[DIRECTIONS FOR THIS TASK]: Begin with the first line of the material and copy each line word for word through the line that contains "COL = scene.collection"; the pictures are left out.

[SOURCE DATA]:
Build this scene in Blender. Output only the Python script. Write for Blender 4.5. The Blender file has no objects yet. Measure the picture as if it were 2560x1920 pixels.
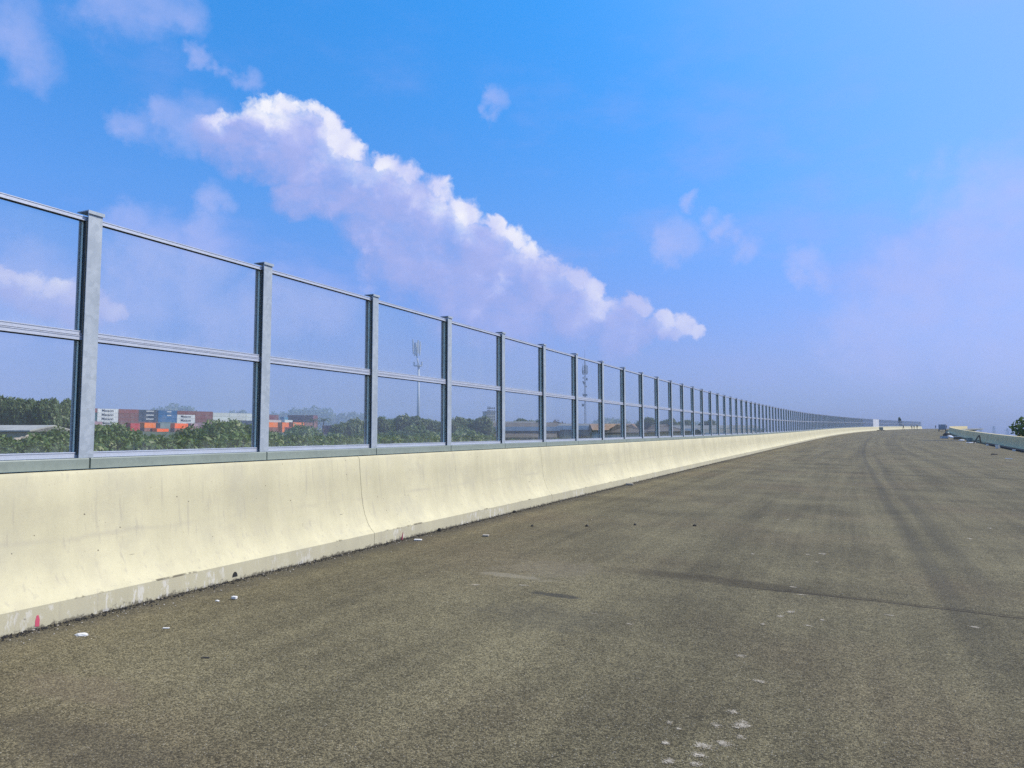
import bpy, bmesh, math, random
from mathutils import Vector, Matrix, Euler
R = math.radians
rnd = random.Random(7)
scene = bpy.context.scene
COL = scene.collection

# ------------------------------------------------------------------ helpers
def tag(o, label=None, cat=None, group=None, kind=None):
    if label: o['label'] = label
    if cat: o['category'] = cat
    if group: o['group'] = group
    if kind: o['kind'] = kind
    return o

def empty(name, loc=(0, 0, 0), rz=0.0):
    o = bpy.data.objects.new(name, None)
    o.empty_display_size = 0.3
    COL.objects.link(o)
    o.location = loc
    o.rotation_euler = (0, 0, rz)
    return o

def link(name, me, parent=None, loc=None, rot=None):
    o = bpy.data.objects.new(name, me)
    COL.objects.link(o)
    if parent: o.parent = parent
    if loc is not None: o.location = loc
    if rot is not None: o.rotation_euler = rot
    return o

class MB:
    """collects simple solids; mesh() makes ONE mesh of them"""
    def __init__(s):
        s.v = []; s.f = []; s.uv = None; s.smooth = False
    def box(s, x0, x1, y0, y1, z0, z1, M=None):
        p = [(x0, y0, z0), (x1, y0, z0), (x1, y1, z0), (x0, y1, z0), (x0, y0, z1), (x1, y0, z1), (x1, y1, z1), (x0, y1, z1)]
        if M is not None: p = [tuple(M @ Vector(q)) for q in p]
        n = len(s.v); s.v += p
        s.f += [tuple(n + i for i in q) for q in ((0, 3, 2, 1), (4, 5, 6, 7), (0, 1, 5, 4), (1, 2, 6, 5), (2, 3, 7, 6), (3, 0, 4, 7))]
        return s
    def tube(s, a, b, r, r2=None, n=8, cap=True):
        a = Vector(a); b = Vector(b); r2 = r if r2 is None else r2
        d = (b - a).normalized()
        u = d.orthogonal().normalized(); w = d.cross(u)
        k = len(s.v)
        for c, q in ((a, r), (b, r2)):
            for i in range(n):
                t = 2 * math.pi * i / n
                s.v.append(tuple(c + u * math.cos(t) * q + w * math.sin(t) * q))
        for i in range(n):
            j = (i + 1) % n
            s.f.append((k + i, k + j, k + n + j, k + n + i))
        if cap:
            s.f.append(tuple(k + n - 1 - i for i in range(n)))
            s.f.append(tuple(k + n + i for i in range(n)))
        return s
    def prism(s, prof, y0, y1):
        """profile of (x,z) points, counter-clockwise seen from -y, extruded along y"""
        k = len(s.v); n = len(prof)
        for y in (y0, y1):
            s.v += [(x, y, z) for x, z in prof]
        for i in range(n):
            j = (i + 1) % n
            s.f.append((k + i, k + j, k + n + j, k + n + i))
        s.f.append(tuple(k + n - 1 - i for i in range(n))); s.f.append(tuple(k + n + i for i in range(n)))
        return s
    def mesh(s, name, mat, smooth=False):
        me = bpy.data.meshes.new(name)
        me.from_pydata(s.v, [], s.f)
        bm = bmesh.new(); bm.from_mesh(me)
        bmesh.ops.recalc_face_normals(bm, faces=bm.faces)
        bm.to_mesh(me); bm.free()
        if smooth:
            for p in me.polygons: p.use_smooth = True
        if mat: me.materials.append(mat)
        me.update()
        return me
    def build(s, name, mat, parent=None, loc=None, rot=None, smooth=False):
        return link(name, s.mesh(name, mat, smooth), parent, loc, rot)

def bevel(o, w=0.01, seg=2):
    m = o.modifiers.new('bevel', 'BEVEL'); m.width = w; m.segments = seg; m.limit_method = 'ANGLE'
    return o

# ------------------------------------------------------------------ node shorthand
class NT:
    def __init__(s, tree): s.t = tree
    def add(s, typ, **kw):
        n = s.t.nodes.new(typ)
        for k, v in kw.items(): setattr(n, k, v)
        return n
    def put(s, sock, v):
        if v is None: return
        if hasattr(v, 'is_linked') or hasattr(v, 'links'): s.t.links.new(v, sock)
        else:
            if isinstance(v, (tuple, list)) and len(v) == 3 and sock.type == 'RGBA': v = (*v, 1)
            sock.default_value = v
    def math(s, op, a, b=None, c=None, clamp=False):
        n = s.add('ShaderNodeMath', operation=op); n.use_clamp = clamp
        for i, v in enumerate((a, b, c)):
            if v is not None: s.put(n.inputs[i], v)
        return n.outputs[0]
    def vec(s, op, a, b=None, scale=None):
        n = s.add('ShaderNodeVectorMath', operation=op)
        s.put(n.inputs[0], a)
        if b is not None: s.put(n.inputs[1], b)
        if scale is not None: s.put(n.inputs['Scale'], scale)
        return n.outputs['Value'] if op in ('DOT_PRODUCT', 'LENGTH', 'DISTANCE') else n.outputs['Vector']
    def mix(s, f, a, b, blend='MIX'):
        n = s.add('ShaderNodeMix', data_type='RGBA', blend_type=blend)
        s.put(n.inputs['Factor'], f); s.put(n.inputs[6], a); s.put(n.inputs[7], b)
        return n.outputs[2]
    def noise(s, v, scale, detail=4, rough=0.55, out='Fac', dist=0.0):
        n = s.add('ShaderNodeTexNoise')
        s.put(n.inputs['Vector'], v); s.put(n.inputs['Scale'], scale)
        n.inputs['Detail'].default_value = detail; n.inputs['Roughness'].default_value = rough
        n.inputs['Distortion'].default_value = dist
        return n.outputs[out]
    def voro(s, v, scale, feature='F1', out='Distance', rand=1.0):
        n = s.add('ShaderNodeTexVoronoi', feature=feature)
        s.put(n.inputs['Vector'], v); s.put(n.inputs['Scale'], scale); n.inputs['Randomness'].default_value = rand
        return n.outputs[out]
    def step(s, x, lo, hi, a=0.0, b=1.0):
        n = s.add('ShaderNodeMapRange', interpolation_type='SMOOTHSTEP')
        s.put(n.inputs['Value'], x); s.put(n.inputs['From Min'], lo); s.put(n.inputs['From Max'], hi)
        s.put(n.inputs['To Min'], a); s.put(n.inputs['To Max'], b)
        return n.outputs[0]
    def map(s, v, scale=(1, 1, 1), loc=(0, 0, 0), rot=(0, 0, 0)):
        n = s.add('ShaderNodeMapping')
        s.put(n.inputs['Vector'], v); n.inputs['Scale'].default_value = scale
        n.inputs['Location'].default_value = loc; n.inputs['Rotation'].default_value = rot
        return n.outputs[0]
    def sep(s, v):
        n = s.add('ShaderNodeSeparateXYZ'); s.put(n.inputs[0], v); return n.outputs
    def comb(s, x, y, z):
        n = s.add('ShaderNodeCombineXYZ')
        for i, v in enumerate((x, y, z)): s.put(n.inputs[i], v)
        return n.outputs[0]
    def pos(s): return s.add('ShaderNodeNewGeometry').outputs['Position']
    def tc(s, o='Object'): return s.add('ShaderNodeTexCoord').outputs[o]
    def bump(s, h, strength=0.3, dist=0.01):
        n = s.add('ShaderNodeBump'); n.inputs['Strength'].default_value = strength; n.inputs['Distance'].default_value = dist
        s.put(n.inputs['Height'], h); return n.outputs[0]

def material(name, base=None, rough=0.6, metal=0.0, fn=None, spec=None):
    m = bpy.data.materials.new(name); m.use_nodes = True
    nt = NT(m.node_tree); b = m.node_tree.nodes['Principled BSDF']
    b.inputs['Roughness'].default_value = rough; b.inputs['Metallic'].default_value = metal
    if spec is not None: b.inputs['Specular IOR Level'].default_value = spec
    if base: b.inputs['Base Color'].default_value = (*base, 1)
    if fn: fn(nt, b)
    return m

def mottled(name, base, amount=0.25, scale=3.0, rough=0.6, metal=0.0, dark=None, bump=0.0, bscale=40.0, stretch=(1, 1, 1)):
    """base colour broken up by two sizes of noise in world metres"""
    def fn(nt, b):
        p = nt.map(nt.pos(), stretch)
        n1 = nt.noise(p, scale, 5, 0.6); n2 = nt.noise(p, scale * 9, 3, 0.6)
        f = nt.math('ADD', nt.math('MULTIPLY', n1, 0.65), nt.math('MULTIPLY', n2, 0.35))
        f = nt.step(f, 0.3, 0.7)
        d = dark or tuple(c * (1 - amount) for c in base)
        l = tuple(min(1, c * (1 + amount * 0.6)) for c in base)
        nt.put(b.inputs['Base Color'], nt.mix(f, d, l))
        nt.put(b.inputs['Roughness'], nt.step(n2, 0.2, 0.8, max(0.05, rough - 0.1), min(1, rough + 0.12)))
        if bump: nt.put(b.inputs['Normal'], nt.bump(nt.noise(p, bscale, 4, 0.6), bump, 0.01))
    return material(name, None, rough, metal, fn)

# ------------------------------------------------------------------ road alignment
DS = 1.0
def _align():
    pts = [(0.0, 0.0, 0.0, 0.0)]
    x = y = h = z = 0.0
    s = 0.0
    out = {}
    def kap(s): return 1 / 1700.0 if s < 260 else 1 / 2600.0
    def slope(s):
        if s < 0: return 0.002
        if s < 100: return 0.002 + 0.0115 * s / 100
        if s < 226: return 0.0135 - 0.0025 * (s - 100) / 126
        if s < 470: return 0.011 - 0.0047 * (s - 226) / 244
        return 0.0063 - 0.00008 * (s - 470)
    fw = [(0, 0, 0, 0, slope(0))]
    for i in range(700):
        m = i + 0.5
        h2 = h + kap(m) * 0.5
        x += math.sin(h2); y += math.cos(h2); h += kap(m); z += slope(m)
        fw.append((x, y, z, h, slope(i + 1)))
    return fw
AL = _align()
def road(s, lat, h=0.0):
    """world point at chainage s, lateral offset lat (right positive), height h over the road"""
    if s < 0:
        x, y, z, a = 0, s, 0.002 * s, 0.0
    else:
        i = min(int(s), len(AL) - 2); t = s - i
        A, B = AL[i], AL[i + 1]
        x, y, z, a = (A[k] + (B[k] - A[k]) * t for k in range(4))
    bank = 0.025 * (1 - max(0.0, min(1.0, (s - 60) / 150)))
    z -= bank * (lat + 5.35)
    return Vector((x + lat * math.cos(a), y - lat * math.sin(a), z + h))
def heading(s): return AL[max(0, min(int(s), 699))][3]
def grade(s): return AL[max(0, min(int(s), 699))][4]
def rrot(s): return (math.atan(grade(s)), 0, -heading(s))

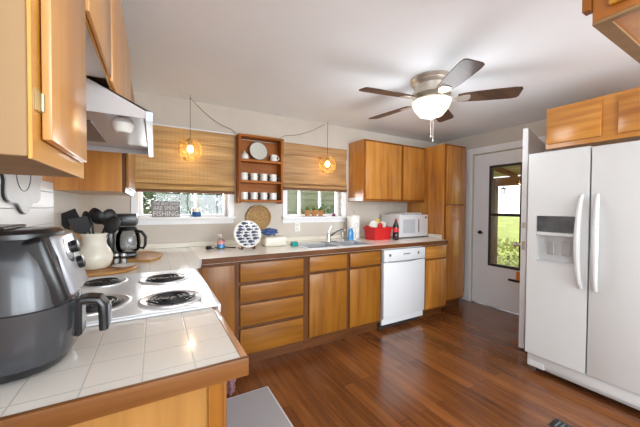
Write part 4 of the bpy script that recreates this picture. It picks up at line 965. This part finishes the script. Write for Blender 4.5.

[EXERCISE RESPONSE]:
Build this scene in Blender. Output only the Python script. Write for Blender 4.5. The Blender file has no objects yet. Measure the picture as if it were 2560x1920 pixels.
import bpy, bmesh, math, random
from mathutils import Vector, Matrix, Euler
R = math.radians
rnd = random.Random(7)
scene = bpy.context.scene
COL = scene.collection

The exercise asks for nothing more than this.